Bharatiya Nyaya Sanhita, 2023
Section 62
Punishment for attempting to commit offences punishable with imprisonment for life or other imprisonment
Whoever attempts to commit an offence punishable by this Sanhita with imprisonment for life or imprisonment, or to cause such an offence to be committed, and in such attempt does any act towards the commission of the offence, shall, where no express provision is made by this Sanhita for the punishment of such attempt, be punished with imprisonment of any description provided for the offence, for a term which may extend to one-half of the imprisonment for life or, as the case may be, one-half of the longest term of imprisonment provided for that offence, or with such fine as is provided for the offence, or with both. Illustrations.
(a) A makes an attempt to steal some jewels by breaking open a box, and finds after so opening the box, that there is no jewel in it. He has done an act towards the commission of theft, and therefore is guilty under this section.
(b) A makes an attempt to pick the pocket of Z by thrusting his hand into Z’s pocket. A fails in the attempt in consequence of Z’s having nothing in his pocket. A is guilty under this section.
Why this exists
Criminal law has long recognized that a person who takes real steps toward committing a crime is dangerous and blameworthy even if the crime fails for reasons beyond their control — like an empty box or an empty pocket. This provision, carried forward from Section 511 of the Indian Penal Code, 1860, exists as a general 'catch-all' for attempts to commit any offence with a jail term where no separate, specific attempt-punishment provision already exists in the Sanhita. It ensures failed or interrupted crimes don't escape punishment entirely, while typically imposing a lighter penalty than for the completed offence.
How courts read it
Under the identical Section 511 of the erstwhile IPC, courts developed the principle that an 'attempt' begins once a person moves beyond mere preparation and does an act directly linked to committing the offence. Courts have held that failure of the attempt due to circumstances outside the accused's control (like finding no valuables) does not excuse guilt, as illustrated by the classic empty-box and empty-pocket examples reproduced in this section. Judicial decisions have consistently distinguished 'preparation' (not punishable) from 'attempt' (punishable), often using tests like the 'proximity rule' — how close the act was to actually completing the crime.
Common misconceptions
- Myth: If the crime doesn't succeed or nothing is actually stolen/harmed, there's no punishment.

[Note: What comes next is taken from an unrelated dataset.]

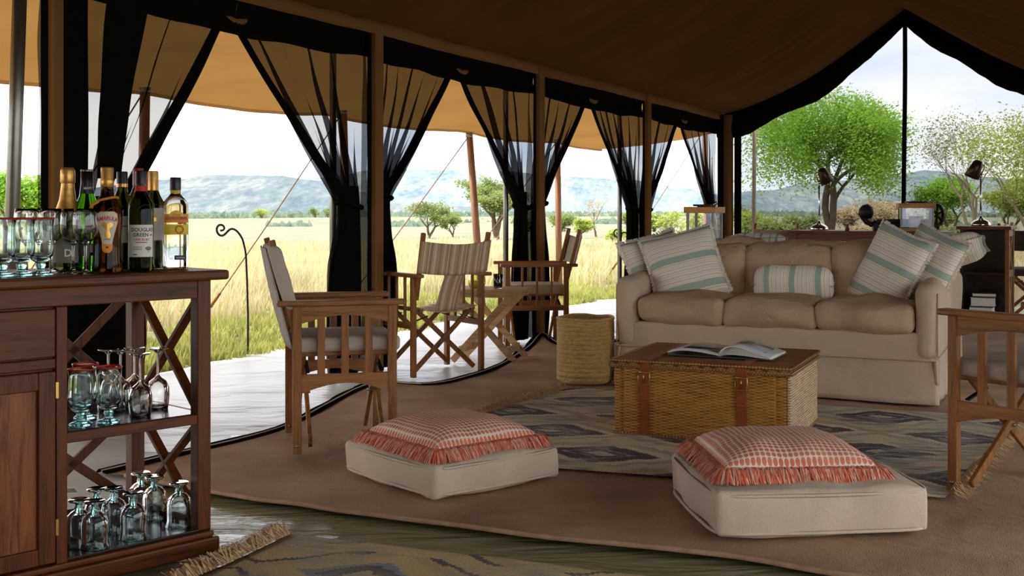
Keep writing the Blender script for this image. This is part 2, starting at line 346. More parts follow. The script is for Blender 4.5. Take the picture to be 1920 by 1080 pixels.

Fact: The law specifically punishes the attempt itself, as shown by the empty-box and empty-pocket examples — failure due to unlucky circumstances doesn't excuse the attempt. - Myth: Merely thinking about or planning a crime is enough to be guilty under this section.
Fact: The law requires an actual act done toward committing the offence, not just intention or preparation — courts distinguish mere preparation from a punishable attempt. - Myth: The punishment for attempt is the same as for the completed crime.
Fact: The punishment is capped at half the maximum jail term (or half of life imprisonment) prescribed for the completed offence, unless another law specifically provides a different punishment for that attempt.